Paul tells us how, “You were marked in him, in Jesus, with a seal, the promised Holy Spirit, who is a deposit guaranteeing our inheritance.” God doesn’t leave us to wonder if we are one of his elect. He gives us his Word that we are. He reveals the mystery of “why me” and “why you” by work of his Holy Spirit through his powerful Word. In this way he marked each of us, with a seal of ownership guaranteeing our inheritance forever.

We read Paul’s words one more time, “you also were included in Christ”, and those words are again made beautiful by the Holy Spirit as our grip is tightened not on a faith that trusts in ourselves, but in God. He does not let me forget him. My trust is kept by his power, and I believe…Jesus died for me.

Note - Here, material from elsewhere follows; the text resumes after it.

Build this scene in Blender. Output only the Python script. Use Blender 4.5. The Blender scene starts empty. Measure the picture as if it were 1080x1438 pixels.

And now we see Paul, his chains rattling, as he nods his head – we finally get it. We never truly answered the question “why some and not others?” We only speak what Scripture says, that God wants all to be saved and those who aren’t are those who rejected him. So, instead, we focus on God’s grace towards us, we answer the question “Why me?” Today, we’ve seen why: I am chosen. I am marked. I think the German Pastor Dietrich Bonhoeffer put it well when he wrote, “Who am I? Whoever I am, you know, O God. I am yours.” And so we leave Paul’s cell and we remember the first words we read when we saw him, “Praise be to the God and Father of our Lord Jesus Christ, who has blessed us in heavenly realms with every spiritual blessing in Christ.” Praise God! Look at what I am. Blessed in every way. Amen.